A Minimum Marketable Feature (MMF) is a product or feature that contains just enough functionality to be marketable and deliver value to users. The goal is to release something small but complete that can be used to validate an idea, generate feedback, or drive early adoption. MMFs support iterative delivery by focusing on releasing the most essential value-producing components first.
Purpose and Characteristics
- Market-Ready – Capable of being released and used immediately by customers.
- Focused Scope – Includes only what’s necessary to deliver value—nothing more.
- Validates Product Ideas – Lets teams test feature viability with minimal investment.
- Supports Lean Thinking – Encourages small batches and rapid delivery cycles.
Example Scenarios
- A music app releases a basic playlist creation feature with limited sharing options to test engagement before building full social functionality.

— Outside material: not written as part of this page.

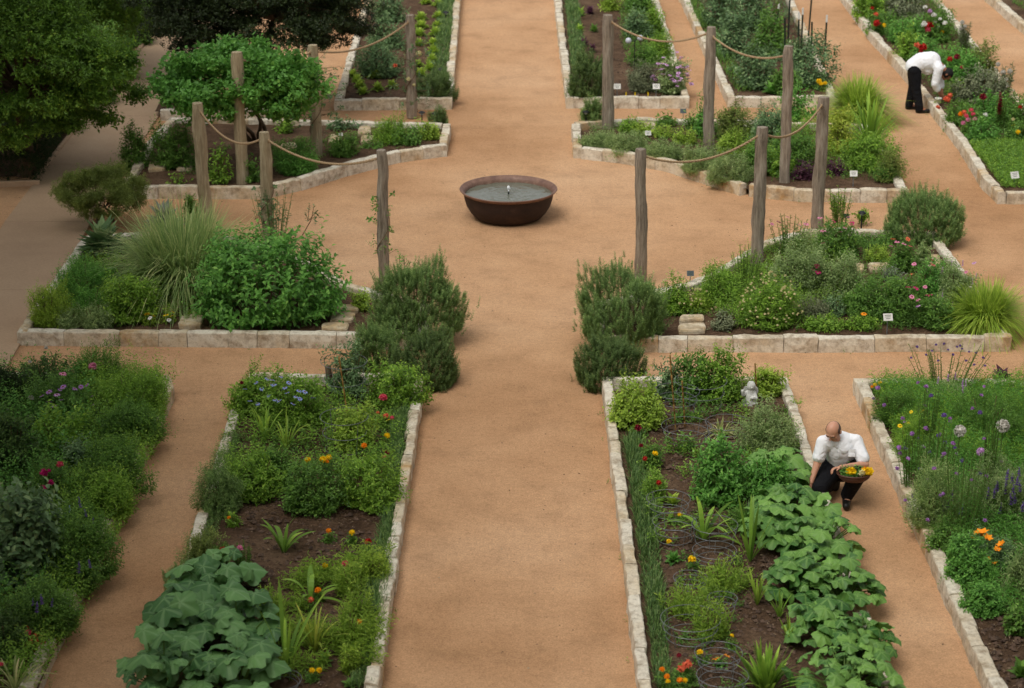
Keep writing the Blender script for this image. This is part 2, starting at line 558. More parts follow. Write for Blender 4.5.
class MB:
    """collects pieces for one mesh"""
    def __init__(s): s.V = []; s.F = []; s.n = 0; s.mi = []; s.v = []
    def add(s, V, *Fs, mi=0, v=None):
        V = np.asarray(V, float)
        for f in Fs:
            f = np.asarray(f)
            if len(f) == 0: continue
            s.F.append(f + s.n); s.mi.append(np.full(len(f), mi))
            s.v.append(np.full(len(f), v if v is not None else .5) if np.isscalar(v) or v is None else np.asarray(v))
        s.V.append(V); s.n += len(V)
        return s
    def tube(s, pts, r0, r1=None, k=7, mi=0, v=None):
        V, a, b = tube(pts, r0, r1, k); return s.add(V, a, b, mi=mi, v=v)
    def box(s, c, size, rz=0, mi=0, jit=0, M4=None, v=None):
        x, y, z = [q / 2 for q in size]
        V = np.array([(i * x, j * y, k * z) for i in (-1, 1) for j in (-1, 1) for k in (-1, 1)], float)
        if jit: V += np.random.default_rng(len(s.V)).uniform(-jit, jit, V.shape)
        ca, sa = math.cos(rz), math.sin(rz)
        V = np.stack([V[:, 0] * ca - V[:, 1] * sa, V[:, 0] * sa + V[:, 1] * ca, V[:, 2]], 1)
        if M4 is not None: V = np.array([tuple(M4 @ Vector(q)) for q in V])
        V = V + np.array(c)
        Fc = np.array([(0, 1, 3, 2), (4, 6, 7, 5), (0, 4, 5, 1), (2, 3, 7, 6), (0, 2, 6, 4), (1, 5, 7, 3)])
        return s.add(V, Fc, mi=mi, v=v)
    def lathe(s, prof, c=(0, 0, 0), k=32, mi=0):
        V = []; n = len(prof)
        for j in range(k):
            a = 2 * PI * j / k
            for r, z in prof: V.append((c[0] + r * math.cos(a), c[1] + r * math.sin(a), c[2] + z))
        Fc = [(j * n + i, ((j + 1) % k) * n + i, ((j + 1) % k) * n + i + 1, j * n + i + 1) for j in range(k) for i in range(n - 1)]
        return s.add(np.array(V), np.array(Fc), mi=mi)
    def build(s, name, mats, parent=None, smooth=False, loc=None, pv=None):
        me = np_mesh(name, np.concatenate(s.V), s.F, mats, fv=np.concatenate(s.v), matidx=np.concatenate(s.mi), smooth=smooth, pv=pv)
        return link(name, me, parent, loc)
# ================================================================== ground, beds, kerbs
def sheet(name, pts, z, mat, kind='structure'):
    bm = bmesh.new()
    vs = [bm.verts.new((p[0], p[1], z)) for p in pts]
    f = bm.faces.new(vs)
    if f.normal.z < 0: f.normal_flip()
    bmesh.ops.triangulate(bm, faces=[f])
    me = bpy.data.meshes.new(name); bm.to_mesh(me); bm.free()
    me.materials.append(mat)
    return tag(link(name, me), kind=kind)

sheet('ground', [(-400, -60), (400, -60), (400, 700), (-400, 700)], 0, M['gravel'])

# concrete walkway in slabs, real joints between them
wl = [(184, 4), (110, 86), (42, 174), (16, 205), (-60, 330), (-160, 480)]
wr = [(262, 4), (196, 62), (150, 130), (92, 222), (16, 352), (-56, 480)]
def walk():
    L = [G(*p) for p in wl]; R = [G(*p) for p in wr]
    def at(Pn, y):
        for a, b in zip(Pn[:-1], Pn[1:]):
            if b.y <= y <= a.y:
                return a.lerp(b, (a.y - y) / (a.y - b.y))
        return Pn[0].copy() if y > Pn[0].y else Pn[-1].copy()
    y0 = max(L[-1].y, R[-1].y) + .01; y1 = min(L[0].y, R[0].y) - .01
    mb = MB()
    y = y0
    while y < y1:
        yy = min(y + 3.3, y1)
        q = [at(L, y), at(R, y), at(R, yy - .008), at(L, yy - .008)]
        V = [(p.x, p.y, z) for z in (.004, .03) for p in q]
        mb.add(np.array(V), np.array([(4, 5, 6, 7), (0, 1, 5, 4), (1, 2, 6, 5), (2, 3, 7, 6), (3, 0, 4, 7)]))
        y = yy
    tag(mb.build('concrete_path', M['concrete']), kind='structure')
walk()

KH = 0.2
def kerb_blocks(mb, P3, width, h, side, lo=.34, hi=.75, jit=.009, gap=.004):
    """sweep blocks along a world polyline; side=+1: bed lies to the left of the travel direction"""
    corners = [0]
    n = len(P3)
    cum = [0]
    for a, b in zip(P3[:-1], P3[1:]): cum.append(cum[-1] + (b - a).length)
    for i in range(1, n - 1):
        a = (P3[i] - P3[i - 1]).normalized(); b = (P3[i + 1] - P3[i]).normalized()
        if a.dot(b) < .86: corners.append(i)
    corners.append(n - 1)
    def pos(s, lo_i, hi_i):
        for i in range(lo_i, hi_i):
            if s <= cum[i + 1] or i == hi_i - 1:
                f = (s - cum[i]) / max(cum[i + 1] - cum[i], 1e-6)
                p = P3[i].lerp(P3[i + 1], f); t = (P3[i + 1] - P3[i]).normalized()
                return p, Vector((-t.y, t.x, 0)) * side
    for ci in range(len(corners) - 1):
        a, b = corners[ci], corners[ci + 1]
        s = cum[a] + (width + gap if ci > 0 else 0)
        end = cum[b]
        while s < end - .05:
            e = s + random.uniform(lo, hi)
            if end - e < lo * .8: e = end
            k = max(2, int((e - s) / .07))
            wj = width * random.uniform(.88, 1.1); hj = h + random.uniform(-.012, .012); oj = random.uniform(-.008, .008)
            prof = [(0, -.02), (0, hj * .5), (0.001, hj - .012), (.009, hj), (wj * .5, hj + .004), (wj - .009, hj), (wj, hj - .012), (wj, -.02)]
            V = []
            for q in range(k + 1):
                f = q / k
                ss = s + gap + (e - s - 2 * gap) * f
                p, nn = pos(ss, a, b)
                ed = .004 if q in (0, k) else 0
                for (o, z) in prof:
                    x = p + nn * (o + oj)
                    nz = noise.noise_vector(Vector((x.x * 7, x.y * 7, z * 9 + ci)))
                    n2 = noise.noise_vector(Vector((x.x * 23, x.y * 23, z * 23)))
                    dd = nz * jit * 1.6 + n2 * jit
                    V.append((x.x + dd.x, x.y + dd.y, z + dd.z * .8 - (ed if z > hj * .7 else 0)))
            m = len(prof)
            Fc = [(q * m + i, q * m + i + 1, (q + 1) * m + i + 1, (q + 1) * m + i) for q in range(k) for i in range(m - 1)]
            if side > 0: Fc = [f[::-1] for f in Fc]
            mb.add(np.array(V), np.array(Fc), v=random.random())
            cap0 = [tuple(range(m))]; cap1 = [tuple(range(k * m, k * m + m))]
            mb.F.append(np.array(cap0) + mb.n - len(V)); mb.F.append(np.array(cap1) + mb.n - len(V))
            mb.mi += [np.zeros(1), np.zeros(1)]; mb.v += [np.array([.5]), np.array([.5])]
            s = e

def subdiv_soil(name, poly, z, inset_z=0.0):
    """soil sheet with real lumps: triangle grid clipped by ray parity"""
    bm = bmesh.new()
    vs = [bm.verts.new((p.x, p.y, 0)) for p in poly]
    f = bm.faces.new(vs)
    f.normal_update()
    if f.normal.z < 0: f.normal_flip()
    bmesh.ops.triangulate(bm, faces=bm.faces[:])
    xs = [p.x for p in poly]; ys = [p.y for p in poly]
    step = 0.22
    x = min(xs) + step
    while x < max(xs):
        bmesh.ops.bisect_plane(bm, geom=bm.verts[:] + bm.edges[:] + bm.faces[:], plane_co=(x, 0, 0), plane_no=(1, 0, 0)); x += step
    y = min(ys) + step
    while y < max(ys):
        bmesh.ops.bisect_plane(bm, geom=bm.verts[:] + bm.edges[:] + bm.faces[:], plane_co=(0, y, 0), plane_no=(0, 1, 0)); y += step
    for v in bm.verts:
        v.co.z = z + .03 * noise.noise(Vector((v.co.x * 1.7, v.co.y * 1.7, 0))) + .018 * noise.noise(Vector((v.co.x * 5, v.co.y * 5, 3)))
    me = bpy.data.meshes.new(name); bm.to_mesh(me); bm.free()
    me.materials.append(M['soil'])
    return tag(link(name, me), kind='structure')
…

- A startup delivers a billing module with core invoicing capabilities to support early users while deferring complex reporting features.
MMF vs. MVP vs. MBI
Concept | Focus | Goal |
---|---|---|
MMF | Marketability | Deliver smallest releasable feature users will adopt |
MVP | Customer Learning | Test assumptions with minimal effort |
MBI | Business Value | Deliver smallest unit that brings measurable value |
Mermaid Diagram: MMF in Product Delivery
flowchart LR A[Product Vision] --> B[Identify MMFs] B --> C[Develop MMF] C --> D[Release to Market] D --> E[Gather User Feedback]
Why MMFs Matter
- Accelerate Market Entry – Get products into users’ hands sooner.
- Reduce Risk – Validate core assumptions early before scaling.
- Guide Prioritization – Keeps teams focused on value-producing features.